Fear Itself - good or bad episode?

I happen to agree that while "Fear Itself" was an entertaining episode, it didn't quite reach the level of wittiness and self-awareness that I have come to typically expect of Buffy episodes. The characters, in addition, do not engage with their fears as much as they could if Joss Whedon were have them personally identifying them instead of just alluding to them -- thereby anchoring to the text possible solutions.

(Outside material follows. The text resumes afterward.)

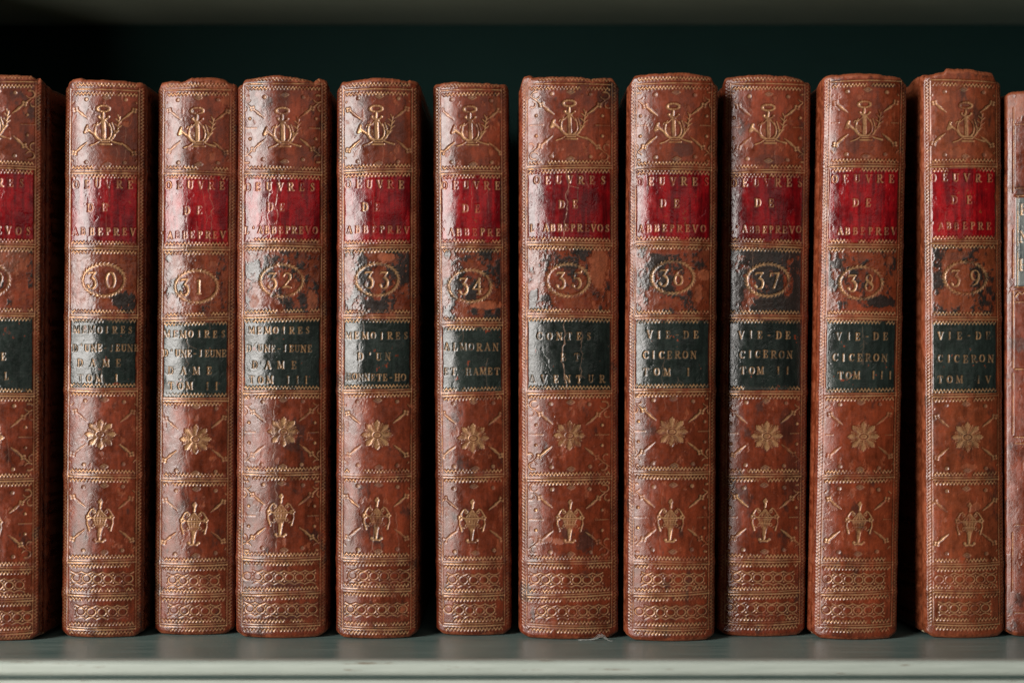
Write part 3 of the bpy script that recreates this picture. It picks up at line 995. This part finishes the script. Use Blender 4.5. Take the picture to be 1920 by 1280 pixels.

But what I thought was interesting is related to what some other people have brought up in posts already – the physical containment of the characters’ fears. Shouldn’t that make their problems more manifest? Shouldn’t that have the effect of highlighting fears instead of making them more intangible? In fact, I think part of what makes this episode rather gothic is the idea that physical containment – especially that which places characters near just those people with whom their fears are associated – will only make the characters more focused on each other and less on the actual, psychological source of their stress. The fear demon is extremely small but maybe only in the context of what seems like a very large, labyrinthine dorm. In keeping with that idea, one of the characters (I don’t remember who), notes that “No matter how hard you fight, you just end up in the same place.” So regardless of whatever it is they seem to have done throughout the episode to separate out their actual fears from the distractions of what their relationships appear to be, the characters all end up in the same place. They haven’t really solved anything, despite their creepy, sinuous wanderings through the house.